6. The method of Claim 5 further comprising: subtracting an effect of one or more decision (s) of the predictive source encoder from the input signal; deriving an independent signal in response thereto; and using an inverse of a predictor of the predictive source encoder to derive the prediction memory to be quantized.

7. The method of Claim 5 further comprising: subtracting an effect of decisions of the predictive source encoder from the input signal; deriving an independent signal in response thereto; and determining an optimum quantized value of prediction memory through an analysis by synthesis process .

8. The method of Claim 7 further comprising: minimizing an error, or perceptually weighted error, between a prediction from a quantized value of prediction memory and a derived independent signal.

9. The method of any of Claim 5 further comprising: combining predictive values of the first encoded signal and second encoded signal into a single embedded signal for transmitting.

10. A communication unit comprising two predictive source decoders (260, 275) capable of representing a received signal, wherein a first predictive source decoder (260) derives a predictor memory state from previous decoding decisions, and wherein a second predictive source decoder (275) comprises or is operably coupled to logic arranged to obtain independent observations by combining information input to the first predictive source decoder (260) and an encoded signal of a predictor memory state of an encoder.

11. A communication unit comprising a receiver, logic operably coupled to the receiver for determining whether one or more errors have occurred in a received signal, and a predictive source decoder (260, 275) operably coupled to the logic and capable of representing a received signal, wherein the predictive source decoder (260, 275) comprises or is operably coupled to logic arranged to bootstrap the predictor memory.

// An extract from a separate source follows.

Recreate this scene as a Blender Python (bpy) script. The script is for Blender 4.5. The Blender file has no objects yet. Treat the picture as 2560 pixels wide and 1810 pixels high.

12. The communication unit according to Claim 10 further comprising logic arranged to determine whether one or more errors have been incorporated into a received signal, and in response to determining no errors: the logic obtains independent observations by combining information input to the first predictive source decoder (260) and an encoded signal of a predictor memory state of an encoder; or in response to determining one or more errors: the logic bootstraps the predictor memory.

13. The communication unit according to Claim 10 further comprising two scalar multipliers (380, 385) for receiving respective decoded values, wherein the two scalar multipliers (380, 385) are set in response to a signal sent by the encoder.

14. The communication unit according to Claim 13 wherein the scalar multipliers (380, 385) are set in response to an input signal α^" (105) applied to the encoder.

15. The communication unit according to Claim 13 wherein the scalar multipliers (380, 385) are applied to weighting logic (270) to provide multi-description coding gain.

16. A method of decoding (400) in a communication unit comprising: receiving a signal, decoding (405) predictive source quantized parameters in the received signal; decoding (410) quantized prediction memory information in the received signal; determining (415) whether one or more errors have occurred in a received signal; and obtaining independent observations (430) by combining information input to a first predictive source decoder (260) and an encoded signal of a predictor memory state of an encoder, when no errors are determined; or bootstrapping (420) a predictor memory when one or more errors are determined.